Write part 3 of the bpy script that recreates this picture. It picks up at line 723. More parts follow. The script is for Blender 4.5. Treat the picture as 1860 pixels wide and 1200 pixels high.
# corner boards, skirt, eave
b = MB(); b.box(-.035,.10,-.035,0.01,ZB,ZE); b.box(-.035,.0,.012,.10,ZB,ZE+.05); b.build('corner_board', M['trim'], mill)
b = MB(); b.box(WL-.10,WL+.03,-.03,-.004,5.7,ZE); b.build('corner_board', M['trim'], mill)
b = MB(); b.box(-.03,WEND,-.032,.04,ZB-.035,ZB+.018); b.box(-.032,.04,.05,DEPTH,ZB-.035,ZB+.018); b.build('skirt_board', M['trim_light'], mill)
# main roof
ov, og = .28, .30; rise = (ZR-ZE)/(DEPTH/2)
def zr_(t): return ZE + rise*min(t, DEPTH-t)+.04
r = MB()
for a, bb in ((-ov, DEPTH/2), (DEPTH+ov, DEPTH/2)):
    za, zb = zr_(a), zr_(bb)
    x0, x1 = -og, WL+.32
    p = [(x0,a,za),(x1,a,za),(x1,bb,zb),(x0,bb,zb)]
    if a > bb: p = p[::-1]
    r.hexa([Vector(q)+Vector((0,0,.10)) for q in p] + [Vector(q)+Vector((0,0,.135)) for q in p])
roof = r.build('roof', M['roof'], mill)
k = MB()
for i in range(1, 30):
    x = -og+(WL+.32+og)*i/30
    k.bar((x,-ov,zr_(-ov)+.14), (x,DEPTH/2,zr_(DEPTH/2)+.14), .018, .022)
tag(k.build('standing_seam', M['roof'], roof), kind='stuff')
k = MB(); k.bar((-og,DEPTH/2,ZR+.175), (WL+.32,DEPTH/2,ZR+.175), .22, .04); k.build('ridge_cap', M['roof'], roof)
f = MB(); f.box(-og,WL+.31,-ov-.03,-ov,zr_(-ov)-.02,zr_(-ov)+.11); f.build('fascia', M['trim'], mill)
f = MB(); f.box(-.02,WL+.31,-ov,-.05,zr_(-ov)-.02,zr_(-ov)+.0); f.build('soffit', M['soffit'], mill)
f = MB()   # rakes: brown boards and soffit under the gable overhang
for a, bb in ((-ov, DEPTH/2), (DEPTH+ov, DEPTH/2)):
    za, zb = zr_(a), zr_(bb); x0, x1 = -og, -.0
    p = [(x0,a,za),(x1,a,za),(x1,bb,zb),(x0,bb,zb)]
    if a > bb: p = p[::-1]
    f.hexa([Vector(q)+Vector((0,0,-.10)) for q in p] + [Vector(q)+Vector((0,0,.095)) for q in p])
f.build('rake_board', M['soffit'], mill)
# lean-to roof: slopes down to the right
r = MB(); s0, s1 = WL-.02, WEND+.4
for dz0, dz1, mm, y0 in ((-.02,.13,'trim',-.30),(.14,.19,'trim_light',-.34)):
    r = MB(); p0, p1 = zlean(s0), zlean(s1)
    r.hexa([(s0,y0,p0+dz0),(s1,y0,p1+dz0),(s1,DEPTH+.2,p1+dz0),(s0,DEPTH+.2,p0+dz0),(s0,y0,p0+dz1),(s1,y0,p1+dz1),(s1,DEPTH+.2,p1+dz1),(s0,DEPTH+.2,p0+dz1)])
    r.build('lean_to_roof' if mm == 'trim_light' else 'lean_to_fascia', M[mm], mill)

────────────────

* [SET PROBLEM] Would you reproduce the material above in full, exactly as given?

* [RESULT FOR THIS TASK]
Write part 3 of the bpy script that recreates this picture. It picks up at line 723. More parts follow. The script is for Blender 4.5. Treat the picture as 1860 pixels wide and 1200 pixels high.
# corner boards, skirt, eave
b = MB(); b.box(-.035,.10,-.035,0.01,ZB,ZE); b.box(-.035,.0,.012,.10,ZB,ZE+.05); b.build('corner_board', M['trim'], mill)
b = MB(); b.box(WL-.10,WL+.03,-.03,-.004,5.7,ZE); b.build('corner_board', M['trim'], mill)
b = MB(); b.box(-.03,WEND,-.032,.04,ZB-.035,ZB+.018); b.box(-.032,.04,.05,DEPTH,ZB-.035,ZB+.018); b.build('skirt_board', M['trim_light'], mill)
# main roof
ov, og = .28, .30; rise = (ZR-ZE)/(DEPTH/2)
def zr_(t): return ZE + rise*min(t, DEPTH-t)+.04
r = MB()
for a, bb in ((-ov, DEPTH/2), (DEPTH+ov, DEPTH/2)):
    za, zb = zr_(a), zr_(bb)
    x0, x1 = -og, WL+.32
    p = [(x0,a,za),(x1,a,za),(x1,bb,zb),(x0,bb,zb)]
    if a > bb: p = p[::-1]
    r.hexa([Vector(q)+Vector((0,0,.10)) for q in p] + [Vector(q)+Vector((0,0,.135)) for q in p])
roof = r.build('roof', M['roof'], mill)
k = MB()
for i in range(1, 30):
    x = -og+(WL+.32+og)*i/30
    k.bar((x,-ov,zr_(-ov)+.14), (x,DEPTH/2,zr_(DEPTH/2)+.14), .018, .022)
tag(k.build('standing_seam', M['roof'], roof), kind='stuff')
k = MB(); k.bar((-og,DEPTH/2,ZR+.175), (WL+.32,DEPTH/2,ZR+.175), .22, .04); k.build('ridge_cap', M['roof'], roof)
f = MB(); f.box(-og,WL+.31,-ov-.03,-ov,zr_(-ov)-.02,zr_(-ov)+.11); f.build('fascia', M['trim'], mill)
f = MB(); f.box(-.02,WL+.31,-ov,-.05,zr_(-ov)-.02,zr_(-ov)+.0); f.build('soffit', M['soffit'], mill)
f = MB()   # rakes: brown boards and soffit under the gable overhang
for a, bb in ((-ov, DEPTH/2), (DEPTH+ov, DEPTH/2)):
    za, zb = zr_(a), zr_(bb); x0, x1 = -og, -.0
    p = [(x0,a,za),(x1,a,za),(x1,bb,zb),(x0,bb,zb)]
    if a > bb: p = p[::-1]
    f.hexa([Vector(q)+Vector((0,0,-.10)) for q in p] + [Vector(q)+Vector((0,0,.095)) for q in p])
f.build('rake_board', M['soffit'], mill)
# lean-to roof: slopes down to the right
r = MB(); s0, s1 = WL-.02, WEND+.4
for dz0, dz1, mm, y0 in ((-.02,.13,'trim',-.30),(.14,.19,'trim_light',-.34)):
    r = MB(); p0, p1 = zlean(s0), zlean(s1)
    r.hexa([(s0,y0,p0+dz0),(s1,y0,p1+dz0),(s1,DEPTH+.2,p1+dz0),(s0,DEPTH+.2,p0+dz0),(s0,y0,p0+dz1),(s1,y0,p1+dz1),(s1,DEPTH+.2,p1+dz1),(s0,DEPTH+.2,p0+dz1)])
    r.build('lean_to_roof' if mm == 'trim_light' else 'lean_to_fascia', M[mm], mill)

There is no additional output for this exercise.